А вы высказываете свою позицию, и вас выгоняют из театра.
Да хорошо, что выгнали! Страшно было бы, если бы мы там остались. Так в жизни детей учат плавать. А вот теперь давайте без театра. А мы хоп — и в кино. И через какое-то время французский продюсер Жан-Луи Пьель предлагает Васе как режиссеру снять фильм по его пьесе «Пластилин». А этот человек работал с Вонг Кар-Ваем, Питером Гринуэем и Михалковым на «Урге». Это судьба.
Может быть, это талант?
Я не думаю, что мы бездари, хотя судить об этом не нам. Вася, по крайней мере, мегаталантлив — как драматург, как режиссер, как человек. Он мастер диалогов, никто круче его не пишет диалоги.
Вот вы о нем так восторженно рассказываете, а знаете, что он так же точно рассказывает о вас? Говорит: я без Яны Трояновой не работаю. Получается, штампа в паспорте нет, а любовь есть.
У нас любовь на первом месте. Сам факт, что я уже десятый год живу с этим человеком и ни разу не посмотрела на других мужчин, о многом говорит.
Получается, в фильме «Жить», где вы играете жену, тоже есть что-то автобиографичное.

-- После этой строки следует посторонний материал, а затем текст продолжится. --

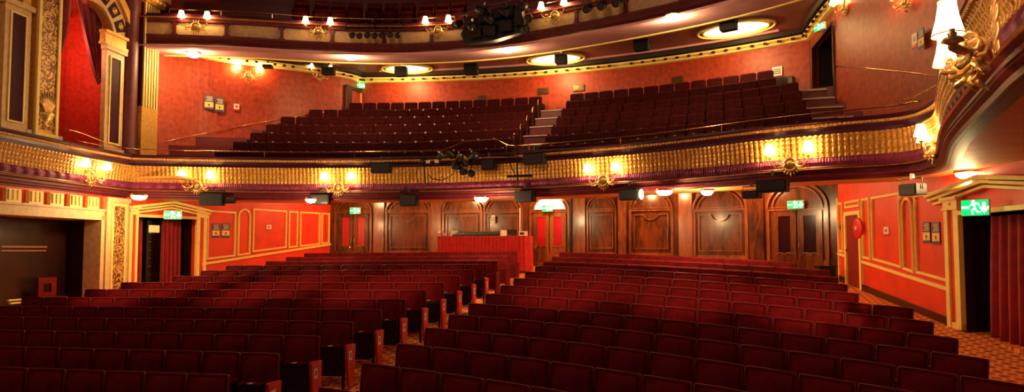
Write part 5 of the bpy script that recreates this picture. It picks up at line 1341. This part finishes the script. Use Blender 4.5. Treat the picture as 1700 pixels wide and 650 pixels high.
b.add(vs, fs); b.box(-hw-.0, hw+.0, -.40, .40, H, H+.01)
o = b.build('tablecloth', M['cloth'], loc=((tx0+tx1)/2, ty, g)); tag(o, 'bright red pleated cloth draped over the sound desk', 'tablecloth')
o = empty('mixing_console', ((tx0+tx1)/2-.15, ty+.05, top_z+.012)); b = MB(); b.add([(-.95, -.28, 0), (.75, -.28, 0), (.75, .28, 0), (-.95, .28, 0), (-.95, -.28, .06), (.75, -.28, .06), (.75, .28, .17), (-.95, .28, .17)], [(0, 3, 2, 1), (4, 5, 6, 7), (0, 1, 5, 4), (1, 2, 6, 5), (2, 3, 7, 6), (3, 0, 4, 7)])
b.build('console_body', mat('dark_green_console', (.01, .03, .018), .4), o); b = MB()
for k in range(16): b.box(-.9+k*.1, -.88+k*.1, -.2, .1, .07, .12)
b.build('fader_row', M['steel'], o); b = MB(); b.box(-1.0, -.95, -.3, .3, 0, .2); b.build('end_cheek', M['white'], o); b = MB(); b.box(.75, .80, -.3, .3, 0, .2); b.build('end_cheek', M['white'], o)
tag(o, 'long dark green mixing console on the red desk cloth', 'mixing desk')
o = empty('desk_device', (tx1-.22, ty, top_z+.012), .2); b = MB(); b.box(-.14, .14, -.12, .12, 0, .16); b.build('case', M['white'], o, bevel=.01); b = MB(); b.box(-.10, .04, -.127, -.12, .04, .12); b.build('display', M['lens'], o); tag(o, 'small white device at the right end of the sound desk', 'device')
o = empty('desk_monitor', (tx1-.62, ty+.1, top_z+.012), -.1); b = MB(); b.box(-.17, .17, -.02, .02, .05, .22); b.build('screen', M['black'], o); b = MB(); b.box(-.06, .06, -.06, .06, 0, .015); b.box(-.02, .02, -.01, .01, .015, .06); b.build('stand', M['iron'], o); tag(o, 'small dark monitor beside the white device on the desk', 'monitor')
o = empty('gooseneck_lamp', (tx0+.12, ty-.1, top_z+.012)); b = MB(); b.tube([(0, 0, 0), (.02, 0, .12), (-.05, -.02, .2), (-.18, -.03, .16)], .012, 5); b.build('neck', M['steel'], o); b = MB(); b.lathe([(.05, -.03), (.02, .04), (.001, .045)], (-.2, -.03, .14), 10); b.build('lamp_head', M['white'], o); b = MB(); b.lathe([(.06, 0), (.06, .02), (.001, .025)], (0, 0, 0), 10); b.build('base', M['iron'], o)
tag(o, 'small bent desk lamp at the left end of the sound desk', 'desk lamp')
px_, y_ = 863, 21.75; p = at_y(px_, 400, y_); b = MB(); b.lathe([(.16, 0), (.16, .02), (.03, .03), (.022, .05), (.022, 1.78-.0), (.001, 1.8)], (0, 0, 0), 10)
st = empty('microphone_stand', (p.x, y_, floor_z(y_)+.01)); b2 = MB(); b2.lathe([(.16, 0), (.16, .02), (.03, .03)], (0, 0, 0), 14); b2.build('base', M['iron'], st); b2 = MB(); b2.lathe([(.02, .03), (.02, 2.05), (.001, 2.06)], (0, 0, 0), 8); b2.build('pole', M['white'], st)
tag(st, 'tall pale pole standing behind the right end of the sound desk', 'stand')
# items in the left box at stalls level
o = empty('box_chair', LB.P(LB.u(120), LB.fz(2)+.02, -.68), yaw_of(LB.n)); b = MB(); b.ring([(-.28, .45), (.28, .45), (.28, .95), (-.28, .95)], [(-.12, .58), (.12, .58), (.12, .80), (-.12, .80)], -.03, .03); b.build('backrest', M['velvet'], o)
b = MB(); b.box(-.25, .25, -.02, .42, .40, .47); b.build('seat', M['velvet'], o, bevel=.02)
for sx in (-.22, .22):
    for sy in (0, .38): b = MB(); b.box(sx-.02, sx+.02, sy-.02, sy+.02, 0, .4); b.build('leg', M['darkwood'], o)
tag(o, 'red chair with open back in the dark left stalls box', 'chair')
u0 = LB.u(40); z0 = LB.uv(40, 500)[1]
for dz, dx, lb in ((.03, 0, 'upper yellow wooden batten on the left box ledge'), (-.04, .05, 'lower yellow wooden batten on the left box ledge')):
    b = MB(); b.box(-.28, .28, -.03, .03, 0, .035); o = b.build('wooden_batten', M['cream'], loc=LB.P(u0-dx, z0+dz, -.1)); o.rotation_euler = (0, 0, yaw_of(LB.n)); tag(o, lb, 'batten', 'yellow battens in the left box')
c = LB.uv(0, 402); o = empty('arched_mirror', LB.P(LB.u(3), c[1], -.94), yaw_of(LB.n)); r_ = abs(LB.u(3)-LB.u(24))
b = MB()
for ra, rb in ((1.0, .93), (.82, .76)):
    for k in range(16):
        a0, a1 = PI*k/16, PI*(k+1)/16; b.prism([(r_*ra*math.cos(a0), r_*ra*math.sin(a0)), (r_*ra*math.cos(a1), r_*ra*math.sin(a1)), (r_*rb*math.cos(a1), r_*rb*math.sin(a1)), (r_*rb*math.cos(a0), r_*rb*math.sin(a0))], 0, .06)
b.box(-r_*1.1, r_*1.1, 0, .08, -.06, 0); b.build('arch_frame', mat('frame_brown', (.22, .08, .03), .35), o)
b = MB(); b.prism([(r_*.55*math.cos(PI*k/12), r_*.72*math.sin(PI*k/12)+.01) for k in range(13)], 0, .02); b.build('mirror_glass', M['mirror'], o); tag(o, 'arched window with pale glass in the dark left box, cut by the frame edge', 'window')
point('box_fill_light', UB.P(UB.u(125), 5.6, -.9), 70, (1, .5, .25), .1)  # unseen lights added to brighten the inside of the arched box
point('box_fill_light', UB.P(UB.u(125), 7.6, -.4), 25, (1, .5, .25), .1)
def spot(loc, tgt, power, ang):
    l = bpy.data.lights.new('row_fill_spot', 'SPOT'); l.energy = power; l.color = (1, .42, .22); l.spot_size = math.radians(ang); l.spot_blend = .9; l.shadow_soft_size = .15
    o = bpy.data.objects.new('row_fill_spot', l); C.objects.link(o); o.location = loc; o.rotation_euler = (Vector(tgt)-Vector(loc)).to_track_quat('-Z', 'Y').to_euler()
for tx, ty_ in ((-11.8, 12.2), (-9.0, 12.8), (-6.6, 13.2), (-2.6, 13.2), (-.4, 12.9), (1.6, 12.0)): spot((tx, -2.5, 6.0), (tx, ty_, floor_z(ty_)+.8), SPOT, 10)  # unseen spots added from the stage side to brighten the middle rows
# unseen fill lights added high over the open stalls
point('fill_light', (-6, 6, 10.5), FILL, (1, .55, .32), 1.2)
point('fill_light', (-5, 3.0, 6.5), FILL*.25, (1, .55, .35), .8)
WORLD=.05; EXPO=0.12
# ------------------------------------------------------------------ camera, world, view
w = bpy.data.worlds.new('world'); bpy.context.scene.world = w; w.use_nodes = True
w.node_tree.nodes['Background'].inputs[0].default_value = (.9, .45, .35, 1); w.node_tree.nodes['Background'].inputs[1].default_value = WORLD
cam = bpy.data.cameras.new('camera'); cam.sensor_width = 36; cam.lens = FOC/1700*36; cam.clip_end = 200
cam.shift_y = SHIFT/1700
co = bpy.data.objects.new('camera', cam); C.objects.link(co); co.location = (0, 0, 0); co.rotation_euler = (math.radians(90)+PITCH, 0, YAW)
sc = bpy.context.scene; sc.camera = co
sc.view_settings.view_transform = 'Standard'; sc.view_settings.look = 'None'; sc.view_settings.gamma = 1; sc.view_settings.use_curve_mapping = False
sc.view_settings.exposure = EXPO
sc.cycles.use_denoising = True; sc.cycles.max_bounces = 6; sc.cycles.diffuse_bounces = 3; sc.cycles.glossy_bounces = 3; sc.cycles.sample_clamp_indirect = 6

Как герои в моей линии друг к другу относятся — это Вася взял от нас. А всё остальное — это только Васина мука, которую он носил в себе с детства.
Вы по-прежнему в Екатеринбурге живете?
Да, мы не мечтаем переехать в Москву, потому что основное творчество происходит у нас в Екатеринбурге. У нас здесь квартира и нет желания зарабатывать деньги на жилье в Москве. Это было бы не очень удобно, потребовало бы какого-то стабильного заработка. А мы ни в коем случае к этому не стремимся, не хотим от Москвы получить рабство. Хотим оставаться вольными художниками.
Ну что ж, я в любом случае желаю вам удачи, чтобы были другие проекты, чтобы всё шло и чтобы была и любовь, и штамп.
И штамп всё же?
Как у людей. Нет, мы имели семьи, имели штампы и как-то от них тяжело отходили. Вот поэтому мы и не штампуемся.